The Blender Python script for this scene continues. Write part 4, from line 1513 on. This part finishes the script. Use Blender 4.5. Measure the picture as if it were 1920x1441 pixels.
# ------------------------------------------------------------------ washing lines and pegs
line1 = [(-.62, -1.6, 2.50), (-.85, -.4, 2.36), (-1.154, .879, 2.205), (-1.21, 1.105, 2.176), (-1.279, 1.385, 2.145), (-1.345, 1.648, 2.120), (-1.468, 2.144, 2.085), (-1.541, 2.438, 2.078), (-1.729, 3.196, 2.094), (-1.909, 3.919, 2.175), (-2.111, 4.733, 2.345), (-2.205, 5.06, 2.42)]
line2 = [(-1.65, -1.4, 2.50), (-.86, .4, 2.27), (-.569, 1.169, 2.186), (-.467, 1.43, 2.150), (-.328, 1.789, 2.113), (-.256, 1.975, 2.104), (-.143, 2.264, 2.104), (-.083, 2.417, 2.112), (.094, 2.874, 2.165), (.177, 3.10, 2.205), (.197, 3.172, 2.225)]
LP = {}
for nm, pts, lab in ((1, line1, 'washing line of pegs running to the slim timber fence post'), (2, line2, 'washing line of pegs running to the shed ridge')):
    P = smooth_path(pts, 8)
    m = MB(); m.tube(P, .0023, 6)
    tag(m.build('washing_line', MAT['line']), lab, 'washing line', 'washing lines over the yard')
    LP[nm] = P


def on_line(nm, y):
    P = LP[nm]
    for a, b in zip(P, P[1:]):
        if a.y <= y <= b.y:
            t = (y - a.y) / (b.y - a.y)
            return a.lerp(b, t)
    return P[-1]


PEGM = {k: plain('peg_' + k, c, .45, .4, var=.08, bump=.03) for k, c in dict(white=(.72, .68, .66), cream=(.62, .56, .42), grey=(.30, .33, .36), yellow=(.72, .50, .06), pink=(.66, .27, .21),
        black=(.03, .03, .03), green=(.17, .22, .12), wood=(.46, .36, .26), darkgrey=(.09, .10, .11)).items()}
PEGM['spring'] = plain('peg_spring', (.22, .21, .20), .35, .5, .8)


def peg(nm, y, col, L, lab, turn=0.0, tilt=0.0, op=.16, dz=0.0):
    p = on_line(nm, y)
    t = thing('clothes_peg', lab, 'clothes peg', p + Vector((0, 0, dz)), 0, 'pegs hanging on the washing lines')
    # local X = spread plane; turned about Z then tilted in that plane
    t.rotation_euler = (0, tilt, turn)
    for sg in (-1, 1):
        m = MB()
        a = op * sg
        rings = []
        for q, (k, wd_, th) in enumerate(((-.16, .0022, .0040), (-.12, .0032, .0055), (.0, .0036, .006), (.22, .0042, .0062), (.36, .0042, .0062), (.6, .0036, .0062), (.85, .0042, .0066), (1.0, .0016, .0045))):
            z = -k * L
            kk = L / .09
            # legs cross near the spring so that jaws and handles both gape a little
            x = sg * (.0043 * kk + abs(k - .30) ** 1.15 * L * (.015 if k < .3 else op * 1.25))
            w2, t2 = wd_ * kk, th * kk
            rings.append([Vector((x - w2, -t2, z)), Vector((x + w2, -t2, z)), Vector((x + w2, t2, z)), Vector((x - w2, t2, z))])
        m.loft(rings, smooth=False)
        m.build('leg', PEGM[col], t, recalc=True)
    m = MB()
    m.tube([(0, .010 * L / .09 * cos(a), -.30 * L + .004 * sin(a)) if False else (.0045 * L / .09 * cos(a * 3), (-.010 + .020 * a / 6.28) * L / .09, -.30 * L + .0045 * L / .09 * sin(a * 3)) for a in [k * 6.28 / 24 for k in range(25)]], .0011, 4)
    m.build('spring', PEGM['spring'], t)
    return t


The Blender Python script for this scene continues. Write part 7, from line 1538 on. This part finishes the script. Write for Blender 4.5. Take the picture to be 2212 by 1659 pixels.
·····
__Aim of the task__.
Above are the records; please copy exactly their first line and each line after it through the line containing "return P[-1]", and no line after that.

__Solution to this exercise__.
The Blender Python script for this scene continues. Write part 4, from line 1513 on. This part finishes the script. Use Blender 4.5. Measure the picture as if it were 1920x1441 pixels.
# ------------------------------------------------------------------ washing lines and pegs
line1 = [(-.62, -1.6, 2.50), (-.85, -.4, 2.36), (-1.154, .879, 2.205), (-1.21, 1.105, 2.176), (-1.279, 1.385, 2.145), (-1.345, 1.648, 2.120), (-1.468, 2.144, 2.085), (-1.541, 2.438, 2.078), (-1.729, 3.196, 2.094), (-1.909, 3.919, 2.175), (-2.111, 4.733, 2.345), (-2.205, 5.06, 2.42)]
line2 = [(-1.65, -1.4, 2.50), (-.86, .4, 2.27), (-.569, 1.169, 2.186), (-.467, 1.43, 2.150), (-.328, 1.789, 2.113), (-.256, 1.975, 2.104), (-.143, 2.264, 2.104), (-.083, 2.417, 2.112), (.094, 2.874, 2.165), (.177, 3.10, 2.205), (.197, 3.172, 2.225)]
LP = {}
for nm, pts, lab in ((1, line1, 'washing line of pegs running to the slim timber fence post'), (2, line2, 'washing line of pegs running to the shed ridge')):
    P = smooth_path(pts, 8)
    m = MB(); m.tube(P, .0023, 6)
    tag(m.build('washing_line', MAT['line']), lab, 'washing line', 'washing lines over the yard')
    LP[nm] = P


def on_line(nm, y):
    P = LP[nm]
    for a, b in zip(P, P[1:]):
        if a.y <= y <= b.y:
            t = (y - a.y) / (b.y - a.y)
            return a.lerp(b, t)
    return P[-1]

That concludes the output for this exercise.